You can change how Epsilon pages through a file by
setting the variable paging-centers-window. Epsilon normally
positions the cursor on the center line of the window as you move
from page to page. Set this variable to zero if you want Epsilon to
try to keep the cursor on the same screen line as it pages.
The goto-line command on
Ctrl-X G prompts for a line number and then goes to the beginning of
that line in the current buffer. If you prefix a numeric argument,
Epsilon will use that as the line number. Use the format 10:20
to include a column specification; that one goes to line 10, column
number 20. Or use a percent character to indicate a buffer
percentage: 25% goes to a line 25% of the way through the
buffer.
The Ctrl-X L command shows the number
of lines in the buffer and the number of the line containing point.

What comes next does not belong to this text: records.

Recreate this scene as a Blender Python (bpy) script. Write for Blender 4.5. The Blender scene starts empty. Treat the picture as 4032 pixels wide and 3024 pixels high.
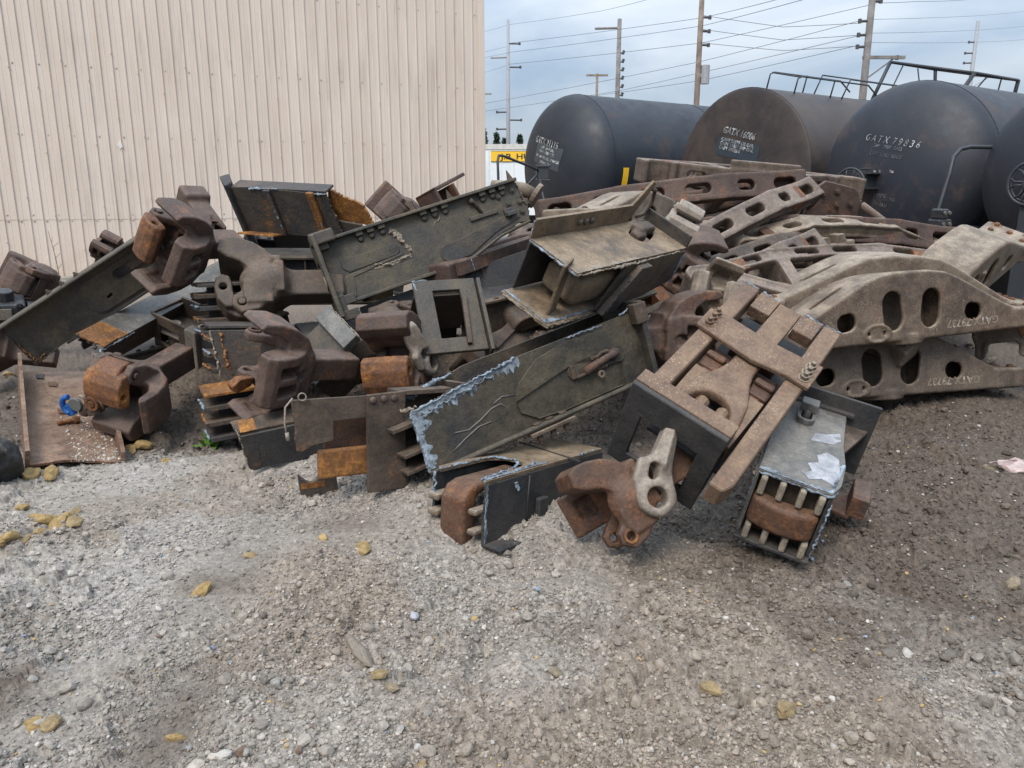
import bpy, bmesh, math, random
import numpy as np
from mathutils import Vector, Matrix, Euler, noise as mnoise

scene = bpy.context.scene
C = scene.collection
R = math.radians
rnd = random.Random(7)

# ------------------------------------------------------------------ camera
cam_d = bpy.data.cameras.new('camera')
cam_d.sensor_width = 36.0
cam_d.lens = 27.04
cam_d.clip_start = 0.05
cam_d.clip_end = 3000
cam = bpy.data.objects.new('camera', cam_d)
C.objects.link(cam)
cam.location = (0, 0, 1.6)
cam.rotation_euler = (R(90 - 13.4), 0, 0)
scene.camera = cam

# ------------------------------------------------------------------ sky, sun, exposure
SUN_EL, SUN_AZ = 50.0, 202.0          # compass style: 0 = +Y, clockwise
world = bpy.data.worlds.new('World')
scene.world = world
world.use_nodes = True
nt = world.node_tree
nt.nodes.clear()
def wn(t, **k):
    n = nt.nodes.new(t)
    for a, b in k.items(): setattr(n, a, b)
    return n
w_out = wn('ShaderNodeOutputWorld')
w_sky = wn('ShaderNodeTexSky', sky_type='NISHITA', sun_disc=False)
w_sky.sun_elevation = R(SUN_EL)
w_sky.sun_rotation = R(SUN_AZ)
w_bg = wn('ShaderNodeBackground'); w_bg.inputs[1].default_value = 0.10
nt.links.new(w_sky.outputs[0], w_bg.inputs[0])
w_tc = wn('ShaderNodeTexCoord')
w_sep = wn('ShaderNodeSeparateXYZ'); nt.links.new(w_tc.outputs['Generated'], w_sep.inputs[0])
w_map = wn('ShaderNodeMapping'); w_map.inputs['Scale'].default_value = (1.0, 1.0, 3.2)
w_map.inputs['Location'].default_value = (0.3, 0.1, 0.0)
nt.links.new(w_tc.outputs['Generated'], w_map.inputs[0])
w_n = wn('ShaderNodeTexNoise'); w_n.inputs['Scale'].default_value = 3.0; w_n.inputs['Detail'].default_value = 7; w_n.inputs['Roughness'].default_value = 0.52
w_n.inputs['Distortion'].default_value = 0.5
nt.links.new(w_map.outputs[0], w_n.inputs['Vector'])
w_r = wn('ShaderNodeValToRGB')
w_r.color_ramp.elements[0].position = 0.36; w_r.color_ramp.elements[0].color = (0.38, 0.49, 0.635, 1)
w_r.color_ramp.elements[1].position = 0.66; w_r.color_ramp.elements[1].color = (0.71, 0.775, 0.85, 1)
nt.links.new(w_n.outputs[0], w_r.inputs[0])
w_z = wn('ShaderNodeMath', operation='MAXIMUM'); nt.links.new(w_sep.outputs[2], w_z.inputs[0]); w_z.inputs[1].default_value = 0.0
w_l = wn('ShaderNodeMath', operation='MULTIPLY_ADD'); nt.links.new(w_z.outputs[0], w_l.inputs[0])
w_l.inputs[1].default_value = 2.4; w_l.inputs[2].default_value = 0.44      # an overcast sky is brighter overhead
w_cb = wn('ShaderNodeBackground'); nt.links.new(w_r.outputs[0], w_cb.inputs[0]); nt.links.new(w_l.outputs[0], w_cb.inputs[1])
w_mix = wn('ShaderNodeMixShader'); w_mix.inputs[0].default_value = 0.85
nt.links.new(w_bg.outputs[0], w_mix.inputs[1]); nt.links.new(w_cb.outputs[0], w_mix.inputs[2])
nt.links.new(w_mix.outputs[0], w_out.inputs[0])

sun_d = bpy.data.lights.new('sun', 'SUN')
sun_d.energy = 2.6
sun_d.angle = R(26)
sun_d.color = (1.0, 0.92, 0.82)
sun = bpy.data.objects.new('sun', sun_d)
C.objects.link(sun)
sd = Vector((math.sin(R(SUN_AZ)) * math.cos(R(SUN_EL)), math.cos(R(SUN_AZ)) * math.cos(R(SUN_EL)), math.sin(R(SUN_EL))))
sun.rotation_euler = sd.to_track_quat('Z', 'Y').to_euler()
sun.location = sd * 50

scene.view_settings.view_transform = 'Standard'
scene.view_settings.look = 'None'
scene.view_settings.exposure = 0.45
scene.view_settings.gamma = 1.0
scene.cycles.max_bounces = 6

# ------------------------------------------------------------------ object helpers
def link(o, parent=None):
    C.objects.link(o)
    if parent is not None: o.parent = parent
    return o

def tag(o, label=None, cat=None, group=None, kind=None):
    if label: o['label'] = label
    if cat: o['category'] = cat
    if group: o['group'] = group
    if kind: o['kind'] = kind
    return o

def thing(name, label, cat, M=None, group=None):
    o = bpy.data.objects.new(name, None)
    o.empty_display_size = 0.2
    C.objects.link(o)
    if M is not None: o.matrix_world = M
    return tag(o, label, cat, group)

def frame(o, x, y, z):
    """Matrix from an origin and three axes."""
    m = Matrix.Identity(4)
    for i, v in enumerate((x, y, z)):
        for k in range(3): m[k][i] = v[k]
    for k in range(3): m[k][3] = o[k]
    return m

def mesh_np(name, V, Fq, smooth=True):
    """mesh from numpy vertices and a face array (all tris or all quads)"""
    me = bpy.data.meshes.new(name)
    V = np.asarray(V, np.float32); Fq = np.asarray(Fq, np.int32)
    n, k = Fq.shape
    me.vertices.add(len(V)); me.vertices.foreach_set('co', V.ravel())
    me.loops.add(n * k); me.loops.foreach_set('vertex_index', Fq.ravel())
    me.polygons.add(n)
    me.polygons.foreach_set('loop_start', np.arange(0, n * k, k, dtype=np.int32))
    me.polygons.foreach_set('use_smooth', np.full(n, smooth))
    me.update(calc_edges=True)
    return me

def obj(name, me, mat=None, parent=None, M=None):
    o = bpy.data.objects.new(name, me)
    if mat is not None:
        if len(me.materials) == 0: me.materials.append(mat)
        else:
            o.material_slots[0].link = 'OBJECT'; o.material_slots[0].material = mat
    link(o, parent)
    if M is not None: o.matrix_local = M
    return o

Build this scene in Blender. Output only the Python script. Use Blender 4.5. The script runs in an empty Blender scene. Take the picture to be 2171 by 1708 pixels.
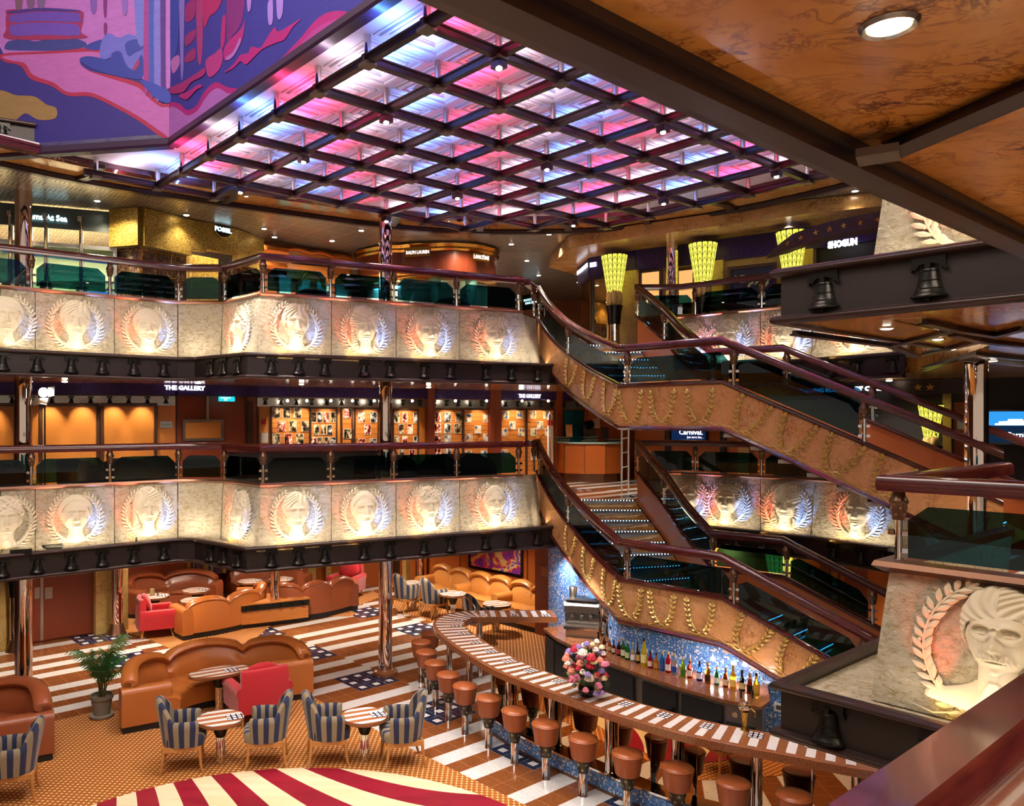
import bpy, bmesh, math, random
from math import sin, cos, pi, sqrt, radians, atan2, hypot
from mathutils import Vector, Matrix, noise as mnoise
R = random.Random(7)
C = bpy.context.scene.collection
sc = bpy.context.scene
# ------------------------------------------------------------------ camera (2171 x 1708 frame)
FPX, CXP, YHP, EYE = 1695.0, 888.0, 890.0, 4.4
cam_d = bpy.data.cameras.new('camera'); cam = bpy.data.objects.new('camera', cam_d); C.objects.link(cam)
cam.location = (0, 0, EYE); cam.rotation_euler = (pi/2, 0, 0)
cam_d.sensor_width = 36.0; cam_d.lens = FPX/2171*36
cam_d.shift_x = (1085.5-CXP)/2171; cam_d.shift_y = (YHP-854.0)/2171
cam_d.clip_start = 0.02; cam_d.clip_end = 200
sc.camera = cam
# ------------------------------------------------------------------ colour management, world
sc.view_settings.view_transform = 'Standard'; sc.view_settings.look = 'None'
sc.view_settings.gamma = 1.0; sc.view_settings.use_curve_mapping = False
sc.view_settings.exposure = 1.0
w = bpy.data.worlds.new('world'); sc.world = w; w.use_nodes = True
w.node_tree.nodes['Background'].inputs[0].default_value = (1.0, 0.86, 0.74, 1)
w.node_tree.nodes['Background'].inputs[1].default_value = 0.26
cy = sc.cycles
cy.max_bounces = 4; cy.diffuse_bounces = 2; cy.glossy_bounces = 3; cy.transmission_bounces = 4
cy.transparent_max_bounces = 12; cy.sample_clamp_indirect = 4.0; cy.sample_clamp_direct = 30.0
cy.caustics_reflective = False; cy.caustics_refractive = False
cy.use_denoising = True; cy.use_light_tree = True; cy.use_adaptive_sampling = True; cy.adaptive_threshold = 0.15; cy.adaptive_min_samples = 6

TH = radians(39.18)                      # heading of the ceiling grille and of the floor tiling
AD = Vector((cos(TH), sin(TH))); BD = Vector((-sin(TH), cos(TH)))

def lamp(kind, name, loc, power, color=(1, 1, 1), aim=None, size=0.05, spot=60, blend=0.6, sx=None, sy=None, spec=1.0):
    d = bpy.data.lights.new(name, kind); d.energy = power; d.color = color
    if kind == 'AREA':
        if sx: d.shape = 'RECTANGLE'; d.size = sx; d.size_y = sy
        else: d.shape = 'DISK'; d.size = size
    else: d.shadow_soft_size = size
    if kind == 'SPOT': d.spot_size = radians(spot); d.spot_blend = blend
    d.specular_factor = spec
    o = bpy.data.objects.new(name, d); C.objects.link(o); o.location = loc
    if aim is not None:
        o.rotation_euler = (Vector(aim)-Vector(loc)).to_track_quat('-Z', 'Y').to_euler()
    return o
# large area fills added out of view to brighten the atrium and decks
lamp('AREA', 'atrium_fill', (-2.6, 4.5, 11.5), 420, (1.0, .88, .78), aim=(-1.5, 9.5, 0), sx=6, sy=5)
lamp('AREA', 'atrium_fill', (3.5, 1.2, 7.6), 110, (1.0, .86, .74), aim=(1.5, 11, 1.5), sx=4, sy=2)

def G(px, py, z=0.0):                    # the point at height z seen at (px, py)
    y = FPX*(z-EYE)/(YHP-py)
    return Vector(((px-CXP)*y/FPX, y, z))
def V(px, py, y):                        # the point at distance y seen at (px, py)
    return Vector(((px-CXP)*y/FPX, y, EYE+(YHP-py)*y/FPX))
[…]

It also shows the number of bytes the file would occupy if written to
disk. This can differ from the size of the buffer, because the
latter counts each line separator as a single character. Such
characters require two bytes when written to disk in the format used
in Windows, DOS, and OS/2, however. See Line Translation
for information on how Epsilon translates line separator characters.
The Ctrl-X = command displays in the echo area information
pertaining to point. It shows the size of the buffer, the
character position in the buffer corresponding to point, that
character's column, and the value of that character in decimal,
hex, and "normal" character representation.